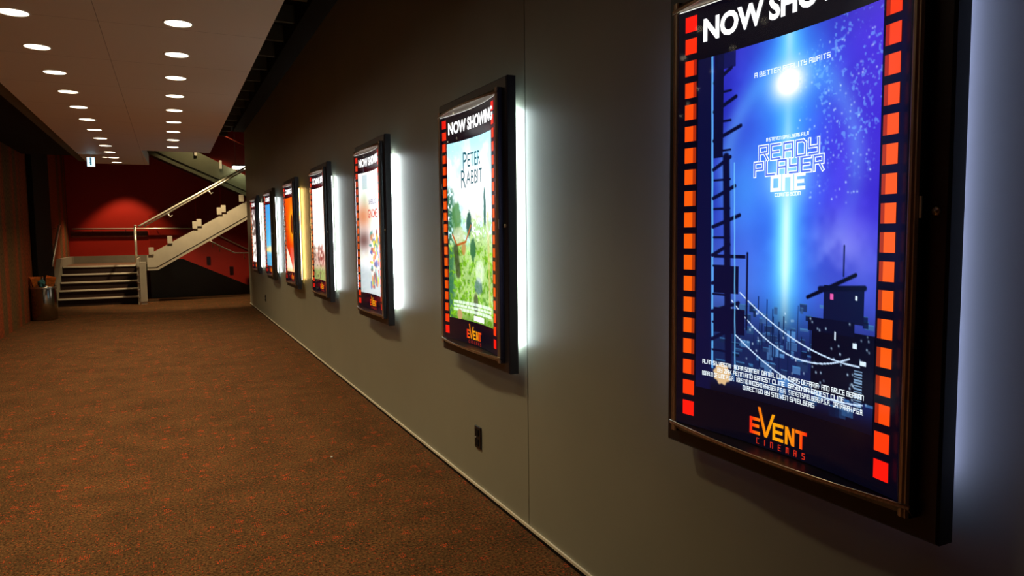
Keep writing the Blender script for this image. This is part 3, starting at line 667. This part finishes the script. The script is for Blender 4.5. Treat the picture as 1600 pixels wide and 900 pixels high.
M_title_glow = emit('white_title_ink', (0.85, 0.95, 1.0), 1.3); M_title_blue = emit('blue_title_ink', (0.12, 0.22, 0.95), 1.0)
M_teal = emit('teal_title_ink', (0.01, 0.12, 0.16), 1.0); M_redink = emit('red_title_ink', (0.75, 0.05, 0.02), 1.0); M_navyink = emit('navy_title_ink', (0.03, 0.06, 0.25), 1.0)
M_paleink = emit('pale_credit_ink', (0.75, 0.8, 0.82), 1.0)
def T1(t, po, z0, z1):
    H = z1-z0
    def Z(f): return z1-H*f
    def put(name, q, lift, m): flat_mesh(name, po, [[tuple(x) for x in p] for p in q], lift, m)
    c = PA0+(PA1-PA0)*0.535
    put('tagline_lettering', stroke_text('A BETTER REALITY AWAITS', c+0.005, Z(0.092), 0.0125, 0.0020, 0.75, 0.32, 'C'), 0.0020, M_title_glow)
    put('byline_lettering', stroke_text('A STEVEN SPIELBERG FILM', c-0.005, Z(0.272), 0.0085, 0.0016, 0.62, 0.26, 'C'), 0.0020, M_title_glow)
    for (s, f, h) in (('READY', 0.322, 0.040), ('PLAYER', 0.364, 0.038), ('ONE', 0.406, 0.038)):
        q = stroke_text(s, c, Z(f), h, 0.0105, 0.78, 0.36, 'C'); put('title_lettering', q, 0.0020, M_title_glow)
        if s != 'ONE': put('title_inlay', stroke_text(s, c, Z(f), h, 0.0050, 0.78, 0.36, 'C'), 0.0026, M_title_blue)
    put('date_lettering', stroke_text('COMING SOON', c, Z(0.424), 0.0090, 0.0020, 0.75, 0.3, 'C'), 0.0020, M_title_glow)
    lines = [('ALAN SILVESTRI  ADAM SOMNER  DANIEL LUPI  CHRIS DEFARIA  AND BRUCE BERMAN', 0.922), ('BY ZAK PENN AND ERNEST CLINE  BASED ON ERNEST CLINE', 0.940),
             ('DONALD DE LINE P.G.A.  KRISTIE MACOSKO KRIEGER P.G.A.  STEVEN SPIELBERG P.G.A.  DAN FARAH P.G.A.', 0.958), ('DIRECTED BY STEVEN SPIELBERG', 0.976)]
    for s, f in lines:
        hh = 0.0120; wd = 0.60; q = stroke_text(s, PW/2, Z(f), hh, 0.0019, 0.62, 0.26, 'C')
        mn = min(p[0] for qq in q for p in qq); mx = max(p[0] for qq in q for p in qq)
        if mx-mn > wd:
            k = wd/(mx-mn); q = [[(PW/2+(p[0]-PW/2)*k, p[1]) for p in qq] for qq in q]
        put('credit_lettering', q, 0.0020, M_title_glow)
def T2(t, po, z0, z1):
    H = z1-z0; c = PA0+(PA1-PA0)*0.53
    for s, x, f in (('P', -0.150, 0.165), ('ETER', -0.085, 0.150), ('R', -0.180, 0.262), ('ABBIT', -0.100, 0.245)):
        font_mesh('title_lettering', po, s, c+x, z1-H*f, 0.115 if len(s) > 1 else 0.155, 0.0020, M_teal, sx=0.80)
def T3(t, po, z0, z1):
    H = z1-z0; c = PA0+(PA1-PA0)*0.62
    font_mesh('title_lettering', po, 'SHERLOCK', c, z1-H*0.265, 0.060, 0.0020, M_navyink, 0.001, 1.0, 'CENTER')
    font_mesh('title_lettering', po, 'GNOMES', c, z1-H*0.375, 0.105, 0.0020, M_redink, 0.002, 0.85, 'CENTER')
def T0(t, po, z0, z1): pass

CASES = [
 (1.492, 'large lit poster case with blue and violet night city poster, biggest in view', art_blue, (300, 480), ((0.44, 0.50, 1.0), LEAK*0.55), 'NOW SHOWING', T1, 1.15),
 (3.784, 'lit poster case with bright green garden poster beside the wall seam', art_garden, (170, 300), ((0.80, 0.98, 1.0), LEAK*1.25), 'NOW SHOWING', T2, 1.5),
 (6.047, 'lit poster case with pale poster, small colourful figures and red title', art_pale, (110, 200), ((0.88, 1.0, 1.0), LEAK*1.25), 'NOW SHOWING', T3, 1.5),
 (8.335, 'lit poster case with mostly white poster and dark red cluster below', art_white, (70, 130), ((0.88, 1.0, 1.0), LEAK*0.8), 'COMING SOON', T0, 1.5),
 (10.505, 'lit poster case with orange and red poster, dark disc in yellow glow', art_orange, (60, 120), ((1.0, 0.60, 0.18), LEAK*0.75), 'COMING SOON', T0, 1.3),
 (12.869, 'lit poster case with sky blue poster and pale yellow band', art_cyan, (50, 110), ((0.85, 0.97, 1.0), LEAK*0.75), 'COMING SOON', T0, 1.3),
 (15.165, 'lit poster case with silvery grey streaked poster, last by the stairs', art_silver, (50, 110), ((1.0, 0.97, 0.88), LEAK*0.7), 'COMING SOON', T0, 1.4)]
for i, (y, lab, art, res, leak, hd, fn, g) in enumerate(CASES): build_case(y, i+1, lab, art, res, leak, hd, fn, g)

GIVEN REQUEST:
Repeat verbatim all the material, but not the pictures.

SOLUTION TO THIS PROBLEM:
Keep writing the Blender script for this image. This is part 3, starting at line 667. This part finishes the script. The script is for Blender 4.5. Treat the picture as 1600 pixels wide and 900 pixels high.
M_title_glow = emit('white_title_ink', (0.85, 0.95, 1.0), 1.3); M_title_blue = emit('blue_title_ink', (0.12, 0.22, 0.95), 1.0)
M_teal = emit('teal_title_ink', (0.01, 0.12, 0.16), 1.0); M_redink = emit('red_title_ink', (0.75, 0.05, 0.02), 1.0); M_navyink = emit('navy_title_ink', (0.03, 0.06, 0.25), 1.0)
M_paleink = emit('pale_credit_ink', (0.75, 0.8, 0.82), 1.0)
def T1(t, po, z0, z1):
    H = z1-z0
    def Z(f): return z1-H*f
    def put(name, q, lift, m): flat_mesh(name, po, [[tuple(x) for x in p] for p in q], lift, m)
    c = PA0+(PA1-PA0)*0.535
    put('tagline_lettering', stroke_text('A BETTER REALITY AWAITS', c+0.005, Z(0.092), 0.0125, 0.0020, 0.75, 0.32, 'C'), 0.0020, M_title_glow)
    put('byline_lettering', stroke_text('A STEVEN SPIELBERG FILM', c-0.005, Z(0.272), 0.0085, 0.0016, 0.62, 0.26, 'C'), 0.0020, M_title_glow)
    for (s, f, h) in (('READY', 0.322, 0.040), ('PLAYER', 0.364, 0.038), ('ONE', 0.406, 0.038)):
        q = stroke_text(s, c, Z(f), h, 0.0105, 0.78, 0.36, 'C'); put('title_lettering', q, 0.0020, M_title_glow)
        if s != 'ONE': put('title_inlay', stroke_text(s, c, Z(f), h, 0.0050, 0.78, 0.36, 'C'), 0.0026, M_title_blue)
    put('date_lettering', stroke_text('COMING SOON', c, Z(0.424), 0.0090, 0.0020, 0.75, 0.3, 'C'), 0.0020, M_title_glow)
    lines = [('ALAN SILVESTRI  ADAM SOMNER  DANIEL LUPI  CHRIS DEFARIA  AND BRUCE BERMAN', 0.922), ('BY ZAK PENN AND ERNEST CLINE  BASED ON ERNEST CLINE', 0.940),
             ('DONALD DE LINE P.G.A.  KRISTIE MACOSKO KRIEGER P.G.A.  STEVEN SPIELBERG P.G.A.  DAN FARAH P.G.A.', 0.958), ('DIRECTED BY STEVEN SPIELBERG', 0.976)]
    for s, f in lines:
        hh = 0.0120; wd = 0.60; q = stroke_text(s, PW/2, Z(f), hh, 0.0019, 0.62, 0.26, 'C')
        mn = min(p[0] for qq in q for p in qq); mx = max(p[0] for qq in q for p in qq)
        if mx-mn > wd:
            k = wd/(mx-mn); q = [[(PW/2+(p[0]-PW/2)*k, p[1]) for p in qq] for qq in q]
        put('credit_lettering', q, 0.0020, M_title_glow)
def T2(t, po, z0, z1):
    H = z1-z0; c = PA0+(PA1-PA0)*0.53
    for s, x, f in (('P', -0.150, 0.165), ('ETER', -0.085, 0.150), ('R', -0.180, 0.262), ('ABBIT', -0.100, 0.245)):
        font_mesh('title_lettering', po, s, c+x, z1-H*f, 0.115 if len(s) > 1 else 0.155, 0.0020, M_teal, sx=0.80)
def T3(t, po, z0, z1):
    H = z1-z0; c = PA0+(PA1-PA0)*0.62
    font_mesh('title_lettering', po, 'SHERLOCK', c, z1-H*0.265, 0.060, 0.0020, M_navyink, 0.001, 1.0, 'CENTER')
    font_mesh('title_lettering', po, 'GNOMES', c, z1-H*0.375, 0.105, 0.0020, M_redink, 0.002, 0.85, 'CENTER')
def T0(t, po, z0, z1): pass

CASES = [
 (1.492, 'large lit poster case with blue and violet night city poster, biggest in view', art_blue, (300, 480), ((0.44, 0.50, 1.0), LEAK*0.55), 'NOW SHOWING', T1, 1.15),
 (3.784, 'lit poster case with bright green garden poster beside the wall seam', art_garden, (170, 300), ((0.80, 0.98, 1.0), LEAK*1.25), 'NOW SHOWING', T2, 1.5),
 (6.047, 'lit poster case with pale poster, small colourful figures and red title', art_pale, (110, 200), ((0.88, 1.0, 1.0), LEAK*1.25), 'NOW SHOWING', T3, 1.5),
 (8.335, 'lit poster case with mostly white poster and dark red cluster below', art_white, (70, 130), ((0.88, 1.0, 1.0), LEAK*0.8), 'COMING SOON', T0, 1.5),
 (10.505, 'lit poster case with orange and red poster, dark disc in yellow glow', art_orange, (60, 120), ((1.0, 0.60, 0.18), LEAK*0.75), 'COMING SOON', T0, 1.3),
 (12.869, 'lit poster case with sky blue poster and pale yellow band', art_cyan, (50, 110), ((0.85, 0.97, 1.0), LEAK*0.75), 'COMING SOON', T0, 1.3),
 (15.165, 'lit poster case with silvery grey streaked poster, last by the stairs', art_silver, (50, 110), ((1.0, 0.97, 0.88), LEAK*0.7), 'COMING SOON', T0, 1.4)]
for i, (y, lab, art, res, leak, hd, fn, g) in enumerate(CASES): build_case(y, i+1, lab, art, res, leak, hd, fn, g)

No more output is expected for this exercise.